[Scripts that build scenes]

+++++

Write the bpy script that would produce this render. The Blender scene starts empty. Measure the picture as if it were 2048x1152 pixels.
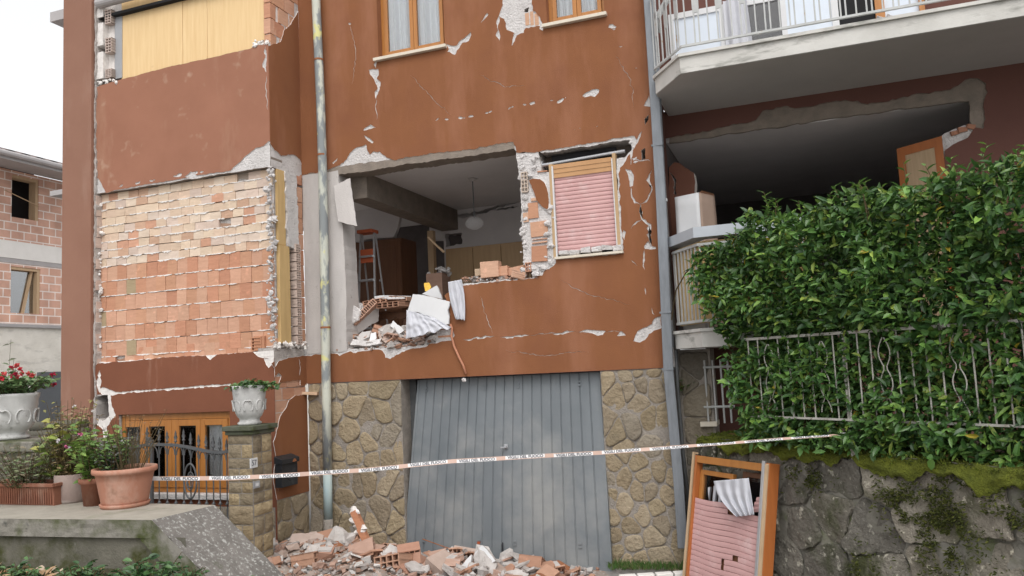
import bpy, math, random
import numpy as np
from mathutils import Vector, Matrix, Euler, noise
from mathutils.geometry import delaunay_2d_cdt

# ------------------------------------------------------------------ camera, sky, sun
SC = bpy.context.scene
COL = SC.collection
rnd = random.Random(7)
FPX = 1580.0
YAW, PIT, ROL = 0.3473839754762022, 0.09719977877637605, -0.048409139740712974
CAM = np.array([0.0, -9.0, 2.35])

def cam_axes():
    cy, sy = math.cos(YAW), math.sin(YAW)
    f = np.array([-sy*math.cos(PIT), cy*math.cos(PIT), math.sin(PIT)])
    r = np.array([cy, sy, 0.0]); u = np.cross(r, f)
    return r*math.cos(ROL)+u*math.sin(ROL), -r*math.sin(ROL)+u*math.cos(ROL), f
CR, CU, CF = cam_axes()
cam = bpy.data.cameras.new("camera")
camo = bpy.data.objects.new("camera", cam); COL.objects.link(camo)
camo.matrix_world = Matrix(((CR[0], CU[0], -CF[0], CAM[0]), (CR[1], CU[1], -CF[1], CAM[1]), (CR[2], CU[2], -CF[2], CAM[2]), (0, 0, 0, 1)))
cam.sensor_width = 36.0; cam.lens = 36.0*FPX/2048.0; cam.clip_end = 2000; cam.clip_start = 0.05
SC.camera = camo

SUN_EL, SUN_AZ = math.radians(54), math.radians(156)    # azimuth: from where the light comes, clockwise from +Y
W = bpy.data.worlds.new("World"); SC.world = W; W.use_nodes = True
nt = W.node_tree; nt.nodes.clear()
wo = nt.nodes.new('ShaderNodeOutputWorld'); bg = nt.nodes.new('ShaderNodeBackground')
sky = nt.nodes.new('ShaderNodeTexSky'); sky.sky_type = 'NISHITA'; sky.sun_disc = False
sky.sun_elevation = SUN_EL; sky.sun_rotation = SUN_AZ
sky.air_density = 1.0; sky.dust_density = 5.0; sky.ozone_density = 1.0
hs = nt.nodes.new('ShaderNodeHueSaturation'); hs.inputs['Saturation'].default_value = 0.22
nt.links.new(sky.outputs[0], hs.inputs['Color'])
veil = nt.nodes.new('ShaderNodeMix'); veil.data_type = 'RGBA'; veil.blend_type = 'ADD'; veil.inputs[0].default_value = 1.0   # bright overcast veil over the clear sky
veil.inputs[7].default_value = (4.2, 4.15, 4.1, 1); nt.links.new(hs.outputs[0], veil.inputs[6]); nt.links.new(veil.outputs[2], bg.inputs[0])
bg.inputs[1].default_value = 0.15
nt.links.new(bg.outputs[0], wo.inputs[0])
sl = bpy.data.lights.new("sun", 'SUN'); sl.energy = 0.6; sl.angle = math.radians(35); sl.color = (1.0, 0.96, 0.9)
so = bpy.data.objects.new("sun", sl); COL.objects.link(so)
sd = Vector((math.sin(SUN_AZ)*math.cos(SUN_EL), math.cos(SUN_AZ)*math.cos(SUN_EL), math.sin(SUN_EL)))
so.rotation_euler = (-sd).to_track_quat('-Z', 'Y').to_euler()
SC.view_settings.view_transform = 'Standard'; SC.view_settings.look = 'None'
SC.view_settings.exposure = -0.05; SC.view_settings.gamma = 1.0
SC.render.engine = 'CYCLES'
SC.cycles.max_bounces = 8; SC.cycles.diffuse_bounces = 4; SC.cycles.transparent_max_bounces = 12
SC.cycles.use_denoising = True

# ------------------------------------------------------------------ survey helpers: bearings of the photograph taken onto the planes of the place
def ray(px, py): return CF + CR*((px-1024)/FPX) - CU*((py-576)/FPX)
def atP(px, py, p0, n):
    d = ray(px, py); n = np.array(n, float); t = ((np.array(p0, float)-CAM)@n)/(d@n); return CAM+d*t
def atY(px, py, v): return atP(px, py, (0, v, 0), (0, 1, 0))
def atX(px, py, v): return atP(px, py, (v, 0, 0), (1, 0, 0))
def atZ(px, py, v): return atP(px, py, (0, 0, v), (0, 0, 1))
def LY(pts, v): return [(lambda p: (p[0], p[2]))(atY(a, b, v)) for a, b in pts]
def LX(pts, v): return [(lambda p: (p[1], p[2]))(atX(a, b, v)) for a, b in pts]

# ------------------------------------------------------------------ materials
def mk(name, c1, c2=None, scale=4.0, rough=0.85, bump=0.15, bscale=60.0, tint=False, stretch=(1, 1, 1), c3=None, s3=2.0, t3=(0.55, 0.7),
       metal=0.0, spec=0.3, st3=(1, 1, 1), bdist=0.01, detail=6.0, c4=None, s4=25.0, t4=(0.6, 0.68), trans=0.0):
    m = bpy.data.materials.new(name); m.use_nodes = True
    t = m.node_tree; b = t.nodes['Principled BSDF']; L = t.links.new
    tc = t.nodes.new('ShaderNodeTexCoord')
    def nz(sc, stt, det=detail):
        mp = t.nodes.new('ShaderNodeMapping'); mp.inputs['Scale'].default_value = stt; L(tc.outputs['Object'], mp.inputs[0])
        n = t.nodes.new('ShaderNodeTexNoise'); n.inputs['Scale'].default_value = sc; n.inputs['Detail'].default_value = det
        n.inputs['Roughness'].default_value = 0.62
        L(mp.outputs[0], n.inputs['Vector']); return n
    def ramp(src, a, bb):
        r = t.nodes.new('ShaderNodeMapRange'); r.inputs[1].default_value = a; r.inputs[2].default_value = bb
        L(src, r.inputs[0]); return r.outputs[0]
    def mix(fac, A, B, bt='MIX'):
        x = t.nodes.new('ShaderNodeMix'); x.data_type = 'RGBA'; x.blend_type = bt
        if isinstance(fac, float): x.inputs[0].default_value = fac
        else: L(fac, x.inputs[0])
        for k, v in ((6, A), (7, B)):
            if isinstance(v, tuple): x.inputs[k].default_value = (*v, 1)
            else: L(v, x.inputs[k])
        return x.outputs[2]
    c2 = c2 or tuple(0.8*v for v in c1)
    col = mix(ramp(nz(scale, stretch).outputs[0], 0.3, 0.7), c1, c2)
    if c3: col = mix(ramp(nz(s3, st3).outputs[0], *t3), col, c3)
    if c4: col = mix(ramp(nz(s4, (1, 1, 1), 3.0).outputs[0], *t4), col, c4)
    if tint:
        at = t.nodes.new('ShaderNodeAttribute'); at.attribute_name = 'tint'
        col = mix(1.0, col, at.outputs['Color'], 'MULTIPLY')
    L(col, b.inputs['Base Color'])
    b.inputs['Roughness'].default_value = rough; b.inputs['Metallic'].default_value = metal
    b.inputs['Specular IOR Level'].default_value = spec
    if trans:
        tr = t.nodes.new('ShaderNodeBsdfTranslucent'); L(col, tr.inputs[0])
        ms = t.nodes.new('ShaderNodeMixShader'); ms.inputs[0].default_value = trans
        L(b.outputs[0], ms.inputs[1]); L(tr.outputs[0], ms.inputs[2]); L(ms.outputs[0], t.nodes['Material Output'].inputs[0])
    if bump:
        bn = nz(bscale, (1, 1, 1)); bp = t.nodes.new('ShaderNodeBump'); bp.inputs['Strength'].default_value = bump*2; bp.inputs['Distance'].default_value = bdist
        L(bn.outputs[0], bp.inputs['Height']); L(bp.outputs[0], b.inputs['Normal'])
    return m

M = {}
M['stucco'] = mk('brown_stucco', (0.258, 0.105, 0.046), (0.22, 0.087, 0.039), 1.3, 0.9, 0.25, 130, c3=(0.33, 0.15, 0.088), s3=2.2, st3=(1, 1, 0.22), t3=(0.48, 0.80), c4=(0.215, 0.084, 0.043), s4=1.5, t4=(0.5, 0.85))
M['stucco_bay'] = mk('brown_stucco_hazed_dusty', (0.335, 0.155, 0.10), (0.285, 0.13, 0.082), 1.2, 0.9, 0.25, 130, c3=(0.42, 0.25, 0.17), s3=2.2, st3=(1, 1, 0.3), t3=(0.54, 0.85), c4=(0.52, 0.38, 0.28), s4=2.6, t4=(0.62, 0.85))  # base colour lifted for lens haze; the pale smears are dust
M['stucco_low'] = mk('brown_stucco_streaked', (0.225, 0.086, 0.048), (0.18, 0.068, 0.038), 1.4, 0.9, 0.25, 130, c3=(0.42, 0.25, 0.18), s3=2.6, st3=(1, 1, 0.18), t3=(0.58, 0.85))
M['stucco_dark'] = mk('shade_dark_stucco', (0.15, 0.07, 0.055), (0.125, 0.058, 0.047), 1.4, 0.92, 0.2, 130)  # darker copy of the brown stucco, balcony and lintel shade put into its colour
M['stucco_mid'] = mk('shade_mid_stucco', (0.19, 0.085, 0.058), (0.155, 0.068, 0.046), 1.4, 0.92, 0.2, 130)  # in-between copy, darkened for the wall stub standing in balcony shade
M['plaster'] = mk('white_plaster', (0.68, 0.655, 0.645), (0.55, 0.525, 0.515), 6, 0.95, 0.6, 40, c3=(0.38, 0.36, 0.345), s3=11, t3=(0.56, 0.72), bdist=0.02)
M['plaster_edge'] = mk('broken_plaster_edge', (0.84, 0.81, 0.79), (0.7, 0.66, 0.63), 20, 0.95, 0.3, 80)
M['concrete'] = mk('rough_concrete', (0.29, 0.245, 0.205), (0.20, 0.17, 0.145), 7, 0.95, 0.4, 60, bdist=0.015)
M['column'] = mk('pale_concrete', (0.55, 0.52, 0.50), (0.43, 0.405, 0.39), 3, 0.9, 0.2, 70, c3=(0.34, 0.31, 0.29), s3=12, t3=(0.62, 0.72), stretch=(1, 1, 0.4))
M['brick'] = mk('terracotta_brick', (0.95, 0.95, 0.95), (0.80, 0.78, 0.76), 10, 0.9, 0.35, 25, tint=True, stretch=(0.6, 0.6, 4), c3=(1.15, 1.1, 1.1), s3=11, t3=(0.6, 0.75))
M['mortar'] = mk('grey_mortar', (0.52, 0.485, 0.46), (0.36, 0.33, 0.31), 12, 0.95, 0.5, 40, bdist=0.02)
M['mortar_white'] = mk('white_mortar', (0.82, 0.79, 0.76), (0.62, 0.585, 0.56), 16, 0.95, 0.4, 60)
M['ply'] = mk('plywood_board', (0.76, 0.56, 0.31), (0.68, 0.47, 0.24), 3, 0.75, 0.05, 40, stretch=(7, 7, 0.5), c3=(0.55, 0.36, 0.2), s3=2.5, t3=(0.68, 0.8))
M['yellow'] = mk('yellow_insulation', (0.60, 0.42, 0.20), (0.50, 0.34, 0.155), 3, 0.9, 0.2, 60, stretch=(5, 5, 0.5))
M['stone'] = mk('yellow_stone', (0.95, 0.95, 0.95), (0.72, 0.69, 0.65), 6, 0.92, 0.6, 22, tint=True, bdist=0.03, c3=(0.6, 0.6, 0.62), s3=5, t3=(0.6, 0.8))
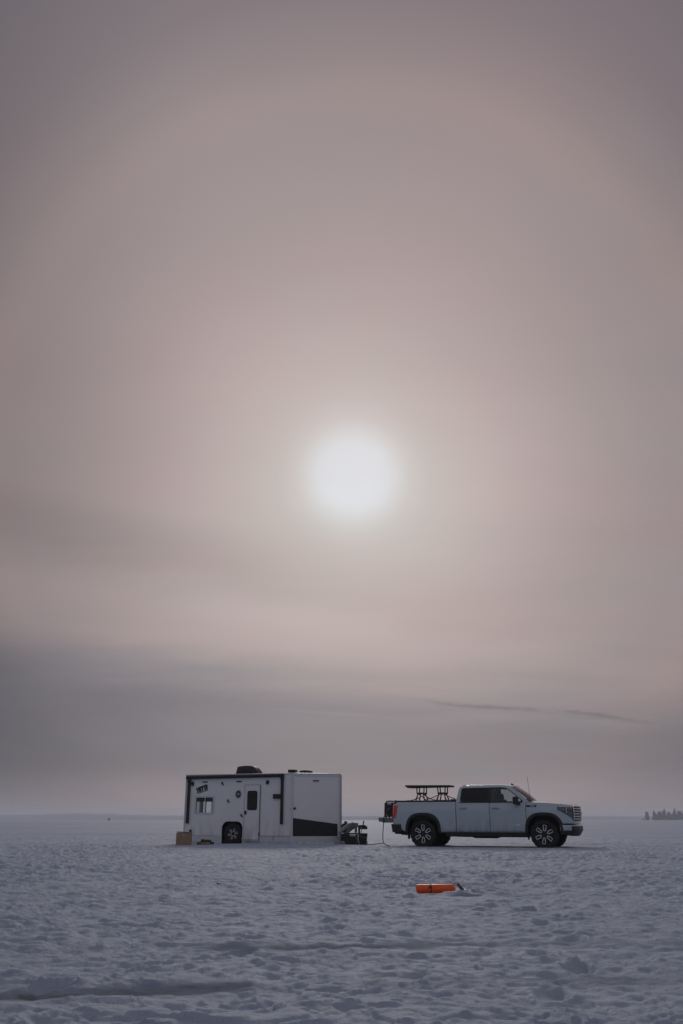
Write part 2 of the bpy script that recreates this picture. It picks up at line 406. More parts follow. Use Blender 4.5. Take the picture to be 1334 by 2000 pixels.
def snow_height(x, y, want_dirt=False):
    r = np.hypot(x, y)
    wx = x + 0.25 * perlin(x * 1.1, y * 1.1, 5); wy = y + 0.25 * perlin(x * 1.1 + 7, y * 1.1 - 3, 6)
    patch = 0.66 + 0.62 * sstep(perlin(x * 0.22, y * 0.16, 21) + 0.35 * perlin(x * 0.7, y * 0.6, 22), -0.35, 0.45)
    near = 1 - sstep(r, 28, 75); mid = 1 - sstep(r, 80, 260)
    hgt = 0.020 * perlin(x * 0.16, y * 0.2, 1) * (1 - sstep(r, 400, 1500))
    n1 = perlin(wx * 1.15, wy * 1.4, 2); n2 = perlin(wx * 2.1, wy * 3.4, 3); n3 = perlin(wx * 5.4, wy * 6.4, 4); n4 = perlin(x * 12, y * 13, 8)
    n5 = perlin(wx * 8.5, wy * 12.0, 12); m2_ = perlin(wx * 4.2, wy * 6.6, 14); m3_ = perlin(wx * 9.5, wy * 14, 15)
    fb = n2 + 0.5 * n3 + 0.22 * n5
    # broken crust: little plateaus with sharp lips, in steps
    crust = 0.017 * sstep(fb, -0.04, 0.05) + 0.020 * sstep(fb, 0.20, 0.29) + 0.016 * sstep(fb, -0.34, -0.26) - 0.016
    fb2 = m2_ + 0.5 * m3_
    crust2 = 0.013 * sstep(fb2, 0.02, 0.12) + 0.012 * sstep(fb2, 0.28, 0.36)
    pits = -sstep(n1 + 0.45 * n3, 0.16, 0.40)
    clod = np.clip(-n2 + 0.6 * n3 - 0.24, 0, 1)
    fine = 1 - sstep(r, 8, 16)
    lum = 0.016 * n1 + 0.030 * pits + crust + crust2 + 0.075 * clod + 0.012 * n3 + 0.011 * n5 + (0.010 * n4 + 0.008 * np.abs(n4)) * fine
    hgt = hgt + lum * patch * (0.10 + 0.90 * near) * mid * (0.52 + 0.32 * sstep(r, 5, 10)) * (1 - 0.6 * np.exp(-((x - 1.35) / 0.55) ** 4 - ((y - 10.4) / 0.5) ** 4))
    # wind ridges on the open ice
    rd = perlin(x * 0.10 + 0.3 * perlin(x * 0.3, y * 0.3, 9), y * 0.33, 10)
    hgt = hgt + 0.16 * np.clip(rd - 0.10, 0, 1) * sstep(r, 24, 60) * (1 - sstep(r, 600, 1800))
    rd2 = perlin(x * 0.30 + 0.4 * perlin(x * 0.6, y * 0.6, 9), y * 0.85, 17)
    hgt = hgt + 0.055 * np.clip(rd2 - 0.02, 0, 1) * sstep(r, 24, 40) * (1 - sstep(r, 120, 320)) * (0.3 + 0.9 * sstep(perlin(x * 0.04, y * 0.09, 18), -0.2, 0.35))
    # two wheel ruts crossing in front of the camera
    dirt = np.zeros_like(x)
    for k, (xs, ys) in enumerate((RUT_A, RUT_B)):
        d = y - np.interp(x, xs, ys) - 0.05 * perlin(x * 0.8, x * 0 + k * 3.3, 30 + k)
        ext = (1 - 0.75 * sstep(x, -0.7, 0.3)) if k == 0 else (0.16 + 0.36 * np.exp(-((x + 0.1) / 1.0) ** 4))
        broken = ext * sstep(perlin(x * 0.9 + k * 11.3, x * 0 + 0.5, 33) + 0.3 * perlin(x * 2.7, x * 0 + 2.5 * k, 34), -0.42, 0.02)
        if k == 0: broken = np.maximum(broken, ext * np.clip(0.9 + 0.5 * perlin(x * 3.1, x * 0 + 9.5, 39), 0.4, 1) * (1 - sstep(x, -0.9, 0.0)))
        prof = np.exp(-((d + 0.02 + 0.05 * n2) / 0.135) ** 4)
        hgt = hgt * (1 - 0.65 * np.exp(-((d + 0.08) / 0.26) ** 4) * broken) - 0.014 * prof * broken
        hgt = hgt + 0.020 * (d > 0) * np.exp(-((np.abs(d) - 0.27) / 0.10) ** 2) * np.clip(0.3 + perlin(x * 3, y * 3, 36), 0, 1.2) * broken
        hgt = hgt + 0.004 * prof * broken * np.sin(x * 40 + 6 * d)
        dirt = np.maximum(dirt, prof * broken * np.clip(0.9 + 0.9 * perlin(x * 2.2, y * 5, 37), 0, 1))
    # old sled/tyre tracks further out
    for (xa, ya, xb, yb, w, dep) in ((-0.75, 11.0, 0.15, 7.6, 0.05, 0.018), (-0.5, 11.2, 0.45, 7.8, 0.05, 0.018), (-0.1, 11.2, 0.75, 8.2, 0.04, 0.012),
                                     (2, 19.5, 14, 22.0, 0.15, 0.035), (2, 21.3, 14, 23.9, 0.15, 0.035), (6, 27.2, 40, 34.0, 0.16, 0.05), (5, 25.2, 40, 32.0, 0.16, 0.045), (-40, 45, 4, 39, 0.25, 0.05), (-40, 52, 4, 44, 0.3, 0.05)):
        ux, uy = xb - xa, yb - ya; L = math.hypot(ux, uy); t = ((x - xa) * ux + (y - ya) * uy) / (L * L)
        d = np.abs((x - xa) * uy - (y - ya) * ux) / L + 0.1 * w * perlin(x, y, 41)
        m = np.exp(-(d / w) ** 2) * sstep(t, -0.02, 0.12) * (1 - sstep(t, 0.85, 1.02))
        hgt = hgt - dep * m
    for (fx, fy, fa) in FOOT:
        sel = np.nonzero((np.abs(x - fx) < 0.5) & (np.abs(y - fy) < 0.5))[0]
        if len(sel):
            dx, dy = x[sel] - fx, y[sel] - fy; c_, s_ = math.cos(fa), math.sin(fa)
            q_ = ((c_ * dx + s_ * dy) / 0.17) ** 2 + ((-s_ * dx + c_ * dy) / 0.075) ** 2
            hgt[sel] += -0.040 * np.exp(-q_ ** 2) + 0.012 * np.exp(-((np.sqrt(q_) - 1.35) / 0.28) ** 2)
    # fishing hole with heaped slush beside the orange cylinder
    hx, hy = x - 1.36, y - 10.62
    hgt = hgt + 0.045 * np.exp(-((hx - 0.02) / 0.17) ** 2 - ((hy - 0.22) / 0.16) ** 2) * (1 + 0.8 * n3)
    hgt = hgt + 0.035 * np.exp(-((hx - 0.35) / 0.25) ** 2 - ((hy + 0.02) / 0.12) ** 2) * (1 + n3)
    hgt = hgt - 0.085 * np.exp(-((hx - 0.0) / 0.13) ** 4 - ((hy + 0.02) / 0.10) ** 4)
    dirt = np.maximum(dirt, 0.55 * np.exp(-((hx - 0.02) / 0.16) ** 4 - ((hy + 0.0) / 0.11) ** 4))
    q = np.exp(-((x - 1.06) / 0.34) ** 4 - ((y - 11.03) / 0.16) ** 4)          # bed of the cylinder
    hgt = hgt * (1 - q) - 0.005 * q
    # flat, packed footings of house and truck, drifted snow against the walls
    m1, lx, ly = rect_mask(x, y, HOUSE_O, HOUSE_YAW, -4.3, 2.4, -0.25, 2.4, 1.6)
    hgt = hgt * (1 - 0.8 * m1)
    drift = np.exp(-((ly + 0.10) / 0.16) ** 2) * sstep(lx, -4.5, -4.0) * (1 - sstep(lx, 0.1, 0.5))
    hgt = hgt + 0.045 * drift * (0.6 + 0.9 * perlin(x * 1.3, y * 1.3, 44))
    m2, tx, ty = rect_mask(x, y, TRUCK_O, TRUCK_YAW, -0.7, 4.5, -1.1, 1.1, 1.4)
    hgt = hgt * (1 - 0.85 * m2)
    if want_dirt:
        packed = 0.5 * np.exp(-((ty + 0.9) / 0.5) ** 4) * sstep(tx, -9, -1.5) * (1 - sstep(tx, 4.3, 5.5))
        far = sstep(perlin(x * 0.05, y * 0.11, 51) + 0.4 * perlin(x * 0.17, y * 0.4, 52), 0.05, 0.5) * sstep(r, 30, 60) * 0.55
        return hgt, dirt, np.maximum(packed, far)
    return hgt

def ground_z(x, y):
    return float(snow_height(np.array([float(x)]), np.array([float(y)]))[0])

a_dense = np.arange(-27.0, 27.01, 0.072)
a_rest = np.arange(27.0 + 2.5, 333.0 - 1.0, 2.5)
ang = np.radians(np.concatenate([a_dense, a_rest]))
rr_ = [0.45, 0.8, 1.2, 1.6, 2.0, 2.4, 2.7, 2.95]
q = 3.1
while q < 34: rr_.append(q); q *= 1.0034
while q < 90: rr_.append(q); q *= 1.007
while q < 5600: rr_.append(q); q *= 1.035
rad = np.array(rr_)
A, RR = np.meshgrid(ang, rad)
gx = (RR * np.sin(A)).ravel(); gy = (RR * np.cos(A)).ravel()
gz, gd, gi = snow_height(gx, gy, True)
nc, nr = len(ang), len(rad)
ii, jj = np.meshgrid(np.arange(nr - 1), np.arange(nc), indexing='ij')
j2 = (jj + 1) % nc
quads = np.stack([ii * nc + jj, ii * nc + j2, (ii + 1) * nc + j2, (ii + 1) * nc + jj], -1).reshape(-1, 4)[:, ::-1]
verts = np.stack([gx, gy, gz], -1)
verts = np.vstack([verts, [[0, 0, float(gz[:nc].mean())]]])
ci = len(verts) - 1
tri = np.stack([np.full(nc, ci), np.roll(np.arange(nc), -1), np.arange(nc)], -1)
me = bpy.data.meshes.new('snow_field')
me.vertices.add(len(verts)); me.vertices.foreach_set('co', verts.ravel().astype(np.float32))
nl = len(quads) * 4 + len(tri) * 3
me.loops.add(nl); me.loops.foreach_set('vertex_index', np.concatenate([quads.ravel(), tri.ravel()]).astype(np.int32))
me.polygons.add(len(quads) + len(tri))
me.polygons.foreach_set('loop_start', np.concatenate([np.arange(len(quads)) * 4, len(quads) * 4 + np.arange(len(tri)) * 3]).astype(np.int32))
me.polygons.foreach_set('use_smooth', np.ones(len(quads) + len(tri), dtype=bool))
me.update(calc_edges=True)
for nm, arr in (('dirt', gd), ('ice', gi)):
    at = me.attributes.new(nm, 'FLOAT', 'POINT')
    at.data.foreach_set('value', np.append(arr, 0.0).astype(np.float32))
m = bpy.data.materials.new('snow'); m.use_nodes = True
nd, lk = m.node_tree.nodes, m.node_tree.links
p = nd['Principled BSDF']
t = nd.new('ShaderNodeTexCoord')
def snoise(scale, detail=5, rough=0.55):
    n = nd.new('ShaderNodeTexNoise'); n.inputs['Scale'].default_value = scale; n.inputs['Detail'].default_value = detail; n.inputs['Roughness'].default_value = rough
    lk.new(t.outputs['Object'], n.inputs['Vector']); return n.outputs['Fac']
base = ramp(nd, [(0.30, (0.40, 0.455, 0.57, 1)), (0.72, (0.51, 0.565, 0.67, 1))]); lk.new(snoise(0.9, 6), base.inputs[0])
def smix(fac, a, b):
    x = nd.new('ShaderNodeMix'); x.data_type = 'RGBA'
    lk.new(fac, x.inputs[0]); lk.new(a, x.inputs[6]); x.inputs[7].default_value = b
    return x.outputs[2]
ad = nd.new('ShaderNodeAttribute'); ad.attribute_name = 'dirt'
ai = nd.new('ShaderNodeAttribute'); ai.attribute_name = 'ice'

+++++

Instructions for the task | Take the lines above from the top of the records through the one with "CAM = np.array([0.0, -9.0, 2.35])" and repeat them exactly, without any pictures.

Result of this task |
Write the bpy script that would produce this render. The Blender scene starts empty. Measure the picture as if it were 2048x1152 pixels.
import bpy, math, random
import numpy as np
from mathutils import Vector, Matrix, Euler, noise
from mathutils.geometry import delaunay_2d_cdt

# ------------------------------------------------------------------ camera, sky, sun
SC = bpy.context.scene
COL = SC.collection
rnd = random.Random(7)
FPX = 1580.0
YAW, PIT, ROL = 0.3473839754762022, 0.09719977877637605, -0.048409139740712974
CAM = np.array([0.0, -9.0, 2.35])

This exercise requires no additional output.